В. Ян и С. Айни встречались и позже, в Москве, на декаде таджикской литературы, переписывались, их встречи и беседы (они были близки по возрасту) стали основой рассказа.
5. Заметки писателя о его скитаниях
В. Ян прожил долгую и интересную жизнь, со многими путешествиями, приключениями и переживаниями, похожую на роман. Многие из эпизодов его жизни с их впечатлениями и наблюдениями воплотились в сцены произведений. Но своих "мемуаров", как это обычно принято под конец жизни у многих деятелей литературы и искусства, он не написал.
"Писатель должен до последней возможности создавать художественные произведения, являющиеся феноменом свободного полета фантазии, - говорил он мне не раз, - и лишь при полном иссякании родника оригинального творчества может переходить к своим мемуарам". Этому принципу он следовал до конца жизни.
И как мы теперь знаем по записям в его мемориальном архиве о многих неосуществленных замыслах новых художественных произведений - повестей, рассказов, пьес, статей, - фантазия не оскудевала до его последних дней.
Все же, в середине 40-х годов, уже на восьмом десятилетии жизни, по моему настоянию, отец набросал план книги своих воспоминаний - "П о и с к и З е л е н о г о к л и н а", начав, как это принято, с истории наших предков Янчевецких и Магеровских.
Но поставил условием, что сам он писать мемуары не станет, а это будет моя запись его рассказа о "Картинах времени и жизни В. Яна", какую он, где нужно, подправит.
У меня была тогда такая возможность, и зимой 1947/48 годов мы часто встречались. Придерживаясь своего "плана", он рассказывал о пережитом, об ушедших в небытие временах и людях.
Наскоро конспектируя беседу, я потом по записи и памяти восстанавливал рассказ.
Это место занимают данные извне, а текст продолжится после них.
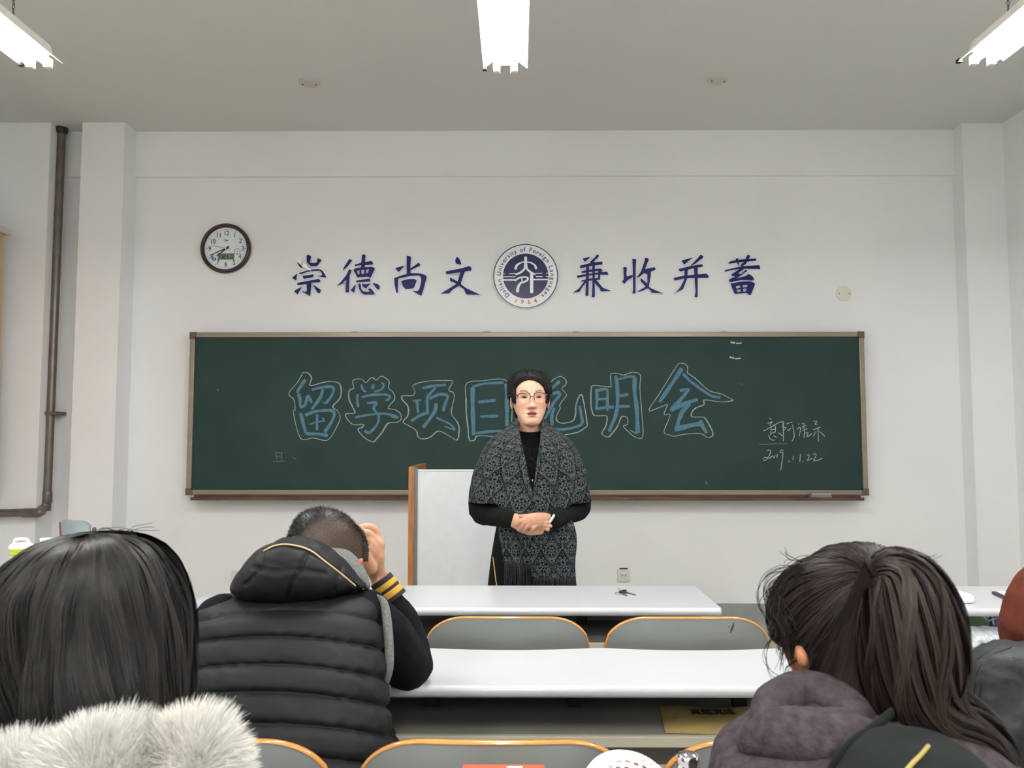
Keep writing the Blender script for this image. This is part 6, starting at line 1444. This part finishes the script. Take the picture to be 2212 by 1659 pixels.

Обычно к следующей встрече приносил для просмотра то, что записал, и мы продвигались дальше.
Работая таким образом, к весне 1948 года мы записали детские, юношеские и молодые годы моего отца, первые тридцать лет его жизни. Продолжить запись дальше не удалось.
Черновая рукопись ждала своего дня почти десять лет. К тому времени писателя уже не было в живых.
Готовя эту рукопись к печати с середины пятидесятых годов, я дополнил ее тем немногим, о чем смог вспомнить из наших с отцом бесед, позаимствовать из семейного и других архивов, писем, воспоминаний нашей родни, друзей и знакомых, документов, публикаций и других достоверных источников*.
_______________
* Пользуюсь возможностью выразить признательность ашхабадцам - поэту Абдулле Мурадову (ныне покойному) и кандидату исторических наук старшему сотруднику Института истории АН ТССР Г. Г. Меликову, обнаружившим в архивах ТССР некоторые документы о пребывании В. Яна в Закаспии тех лет.